What follows is a listing; give it again exactly, in its entirety.

- _Source excerpt_
* * * * * * *
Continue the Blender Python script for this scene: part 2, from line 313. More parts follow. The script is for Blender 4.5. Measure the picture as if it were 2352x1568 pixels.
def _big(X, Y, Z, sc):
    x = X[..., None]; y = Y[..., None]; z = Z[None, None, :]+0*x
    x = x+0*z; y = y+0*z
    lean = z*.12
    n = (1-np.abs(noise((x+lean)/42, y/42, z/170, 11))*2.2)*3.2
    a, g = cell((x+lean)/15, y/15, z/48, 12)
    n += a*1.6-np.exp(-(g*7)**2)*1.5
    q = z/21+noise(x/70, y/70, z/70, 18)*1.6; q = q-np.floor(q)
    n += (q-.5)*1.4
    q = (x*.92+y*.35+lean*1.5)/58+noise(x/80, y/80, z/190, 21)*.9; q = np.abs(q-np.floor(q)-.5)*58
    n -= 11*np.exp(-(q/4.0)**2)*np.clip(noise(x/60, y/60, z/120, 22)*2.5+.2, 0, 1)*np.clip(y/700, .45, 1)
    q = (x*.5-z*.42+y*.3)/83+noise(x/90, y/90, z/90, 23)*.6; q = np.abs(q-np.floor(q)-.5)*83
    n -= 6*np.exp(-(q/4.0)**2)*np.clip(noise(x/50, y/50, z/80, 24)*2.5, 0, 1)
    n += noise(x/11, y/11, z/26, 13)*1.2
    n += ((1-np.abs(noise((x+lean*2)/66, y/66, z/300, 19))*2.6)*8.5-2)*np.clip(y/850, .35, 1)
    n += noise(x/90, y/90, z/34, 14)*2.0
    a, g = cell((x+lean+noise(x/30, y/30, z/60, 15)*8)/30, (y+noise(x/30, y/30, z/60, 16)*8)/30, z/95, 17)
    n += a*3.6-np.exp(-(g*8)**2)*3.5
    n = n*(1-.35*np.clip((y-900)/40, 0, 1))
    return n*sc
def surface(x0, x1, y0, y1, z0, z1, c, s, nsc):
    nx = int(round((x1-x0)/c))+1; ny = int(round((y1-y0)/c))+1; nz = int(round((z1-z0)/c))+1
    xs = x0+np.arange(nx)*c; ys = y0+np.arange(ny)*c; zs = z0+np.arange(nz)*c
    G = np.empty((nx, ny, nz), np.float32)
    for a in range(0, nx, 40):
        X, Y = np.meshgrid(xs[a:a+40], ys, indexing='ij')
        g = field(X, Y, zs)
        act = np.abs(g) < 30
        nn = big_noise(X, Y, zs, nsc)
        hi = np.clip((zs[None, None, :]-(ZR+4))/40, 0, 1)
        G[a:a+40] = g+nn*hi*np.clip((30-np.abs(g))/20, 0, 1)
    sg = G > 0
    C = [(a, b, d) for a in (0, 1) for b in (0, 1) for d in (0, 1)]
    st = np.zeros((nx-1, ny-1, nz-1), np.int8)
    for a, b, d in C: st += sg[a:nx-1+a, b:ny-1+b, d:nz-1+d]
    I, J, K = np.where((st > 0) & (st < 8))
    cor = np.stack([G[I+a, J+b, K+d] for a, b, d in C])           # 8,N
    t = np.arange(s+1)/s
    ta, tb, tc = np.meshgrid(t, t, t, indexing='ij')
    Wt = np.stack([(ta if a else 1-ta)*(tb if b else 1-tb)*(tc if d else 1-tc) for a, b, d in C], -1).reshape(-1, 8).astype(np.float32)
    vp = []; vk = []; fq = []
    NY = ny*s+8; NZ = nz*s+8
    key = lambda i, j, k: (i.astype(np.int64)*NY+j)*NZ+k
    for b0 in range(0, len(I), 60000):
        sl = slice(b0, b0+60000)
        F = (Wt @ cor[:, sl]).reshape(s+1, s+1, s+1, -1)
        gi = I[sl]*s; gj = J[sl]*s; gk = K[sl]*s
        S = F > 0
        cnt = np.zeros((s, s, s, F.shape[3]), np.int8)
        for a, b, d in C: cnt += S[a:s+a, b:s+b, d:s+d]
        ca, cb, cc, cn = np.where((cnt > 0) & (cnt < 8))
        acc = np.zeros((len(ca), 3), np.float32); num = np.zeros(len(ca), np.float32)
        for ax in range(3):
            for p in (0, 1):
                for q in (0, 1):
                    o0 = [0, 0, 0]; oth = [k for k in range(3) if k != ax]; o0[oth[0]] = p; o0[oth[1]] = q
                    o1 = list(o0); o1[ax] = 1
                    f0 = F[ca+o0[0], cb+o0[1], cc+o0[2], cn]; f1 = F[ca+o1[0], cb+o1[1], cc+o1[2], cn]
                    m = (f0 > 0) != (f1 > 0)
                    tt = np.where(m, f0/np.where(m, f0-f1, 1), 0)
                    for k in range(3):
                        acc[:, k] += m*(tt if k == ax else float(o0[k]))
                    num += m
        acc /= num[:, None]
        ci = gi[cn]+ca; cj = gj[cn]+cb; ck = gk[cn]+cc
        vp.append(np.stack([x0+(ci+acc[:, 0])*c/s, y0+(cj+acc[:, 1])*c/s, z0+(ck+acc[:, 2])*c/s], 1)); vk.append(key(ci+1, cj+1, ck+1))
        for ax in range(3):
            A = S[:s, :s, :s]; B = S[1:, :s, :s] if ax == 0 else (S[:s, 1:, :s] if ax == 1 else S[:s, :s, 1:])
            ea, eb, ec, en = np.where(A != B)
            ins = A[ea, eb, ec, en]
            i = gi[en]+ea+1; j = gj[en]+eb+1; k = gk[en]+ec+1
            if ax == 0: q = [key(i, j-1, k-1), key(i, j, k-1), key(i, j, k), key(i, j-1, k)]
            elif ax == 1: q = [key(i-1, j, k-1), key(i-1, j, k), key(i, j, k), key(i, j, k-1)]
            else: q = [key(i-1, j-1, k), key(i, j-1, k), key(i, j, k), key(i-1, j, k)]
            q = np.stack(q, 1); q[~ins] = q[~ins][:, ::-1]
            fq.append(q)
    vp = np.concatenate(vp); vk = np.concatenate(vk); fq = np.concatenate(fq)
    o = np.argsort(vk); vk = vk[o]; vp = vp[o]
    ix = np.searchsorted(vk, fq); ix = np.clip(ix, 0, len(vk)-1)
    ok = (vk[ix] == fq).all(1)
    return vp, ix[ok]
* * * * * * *
- _Exercise output_
Continue the Blender Python script for this scene: part 2, from line 313. More parts follow. The script is for Blender 4.5. Measure the picture as if it were 2352x1568 pixels.
def _big(X, Y, Z, sc):
    x = X[..., None]; y = Y[..., None]; z = Z[None, None, :]+0*x
    x = x+0*z; y = y+0*z
    lean = z*.12
    n = (1-np.abs(noise((x+lean)/42, y/42, z/170, 11))*2.2)*3.2
    a, g = cell((x+lean)/15, y/15, z/48, 12)
    n += a*1.6-np.exp(-(g*7)**2)*1.5
    q = z/21+noise(x/70, y/70, z/70, 18)*1.6; q = q-np.floor(q)
    n += (q-.5)*1.4
    q = (x*.92+y*.35+lean*1.5)/58+noise(x/80, y/80, z/190, 21)*.9; q = np.abs(q-np.floor(q)-.5)*58
    n -= 11*np.exp(-(q/4.0)**2)*np.clip(noise(x/60, y/60, z/120, 22)*2.5+.2, 0, 1)*np.clip(y/700, .45, 1)
    q = (x*.5-z*.42+y*.3)/83+noise(x/90, y/90, z/90, 23)*.6; q = np.abs(q-np.floor(q)-.5)*83
    n -= 6*np.exp(-(q/4.0)**2)*np.clip(noise(x/50, y/50, z/80, 24)*2.5, 0, 1)
    n += noise(x/11, y/11, z/26, 13)*1.2
    n += ((1-np.abs(noise((x+lean*2)/66, y/66, z/300, 19))*2.6)*8.5-2)*np.clip(y/850, .35, 1)
    n += noise(x/90, y/90, z/34, 14)*2.0
    a, g = cell((x+lean+noise(x/30, y/30, z/60, 15)*8)/30, (y+noise(x/30, y/30, z/60, 16)*8)/30, z/95, 17)
    n += a*3.6-np.exp(-(g*8)**2)*3.5
    n = n*(1-.35*np.clip((y-900)/40, 0, 1))
    return n*sc
def surface(x0, x1, y0, y1, z0, z1, c, s, nsc):
    nx = int(round((x1-x0)/c))+1; ny = int(round((y1-y0)/c))+1; nz = int(round((z1-z0)/c))+1
    xs = x0+np.arange(nx)*c; ys = y0+np.arange(ny)*c; zs = z0+np.arange(nz)*c
    G = np.empty((nx, ny, nz), np.float32)
    for a in range(0, nx, 40):
        X, Y = np.meshgrid(xs[a:a+40], ys, indexing='ij')
        g = field(X, Y, zs)
        act = np.abs(g) < 30
        nn = big_noise(X, Y, zs, nsc)
        hi = np.clip((zs[None, None, :]-(ZR+4))/40, 0, 1)
        G[a:a+40] = g+nn*hi*np.clip((30-np.abs(g))/20, 0, 1)
    sg = G > 0
    C = [(a, b, d) for a in (0, 1) for b in (0, 1) for d in (0, 1)]
    st = np.zeros((nx-1, ny-1, nz-1), np.int8)
    for a, b, d in C: st += sg[a:nx-1+a, b:ny-1+b, d:nz-1+d]
    I, J, K = np.where((st > 0) & (st < 8))
    cor = np.stack([G[I+a, J+b, K+d] for a, b, d in C])           # 8,N
    t = np.arange(s+1)/s
    ta, tb, tc = np.meshgrid(t, t, t, indexing='ij')
    Wt = np.stack([(ta if a else 1-ta)*(tb if b else 1-tb)*(tc if d else 1-tc) for a, b, d in C], -1).reshape(-1, 8).astype(np.float32)
    vp = []; vk = []; fq = []
    NY = ny*s+8; NZ = nz*s+8
    key = lambda i, j, k: (i.astype(np.int64)*NY+j)*NZ+k
    for b0 in range(0, len(I), 60000):
        sl = slice(b0, b0+60000)
        F = (Wt @ cor[:, sl]).reshape(s+1, s+1, s+1, -1)
        gi = I[sl]*s; gj = J[sl]*s; gk = K[sl]*s
        S = F > 0
        cnt = np.zeros((s, s, s, F.shape[3]), np.int8)
        for a, b, d in C: cnt += S[a:s+a, b:s+b, d:s+d]
        ca, cb, cc, cn = np.where((cnt > 0) & (cnt < 8))
        acc = np.zeros((len(ca), 3), np.float32); num = np.zeros(len(ca), np.float32)
        for ax in range(3):
            for p in (0, 1):
                for q in (0, 1):
                    o0 = [0, 0, 0]; oth = [k for k in range(3) if k != ax]; o0[oth[0]] = p; o0[oth[1]] = q
                    o1 = list(o0); o1[ax] = 1
                    f0 = F[ca+o0[0], cb+o0[1], cc+o0[2], cn]; f1 = F[ca+o1[0], cb+o1[1], cc+o1[2], cn]
                    m = (f0 > 0) != (f1 > 0)
                    tt = np.where(m, f0/np.where(m, f0-f1, 1), 0)
                    for k in range(3):
                        acc[:, k] += m*(tt if k == ax else float(o0[k]))
                    num += m
        acc /= num[:, None]
        ci = gi[cn]+ca; cj = gj[cn]+cb; ck = gk[cn]+cc
        vp.append(np.stack([x0+(ci+acc[:, 0])*c/s, y0+(cj+acc[:, 1])*c/s, z0+(ck+acc[:, 2])*c/s], 1)); vk.append(key(ci+1, cj+1, ck+1))
        for ax in range(3):
            A = S[:s, :s, :s]; B = S[1:, :s, :s] if ax == 0 else (S[:s, 1:, :s] if ax == 1 else S[:s, :s, 1:])
            ea, eb, ec, en = np.where(A != B)
            ins = A[ea, eb, ec, en]
            i = gi[en]+ea+1; j = gj[en]+eb+1; k = gk[en]+ec+1
            if ax == 0: q = [key(i, j-1, k-1), key(i, j, k-1), key(i, j, k), key(i, j-1, k)]
            elif ax == 1: q = [key(i-1, j, k-1), key(i-1, j, k), key(i, j, k), key(i, j, k-1)]
            else: q = [key(i-1, j-1, k), key(i, j-1, k), key(i, j, k), key(i-1, j, k)]
            q = np.stack(q, 1); q[~ins] = q[~ins][:, ::-1]
            fq.append(q)
    vp = np.concatenate(vp); vk = np.concatenate(vk); fq = np.concatenate(fq)
    o = np.argsort(vk); vk = vk[o]; vp = vp[o]
    ix = np.searchsorted(vk, fq); ix = np.clip(ix, 0, len(vk)-1)
    ok = (vk[ix] == fq).all(1)
    return vp, ix[ok]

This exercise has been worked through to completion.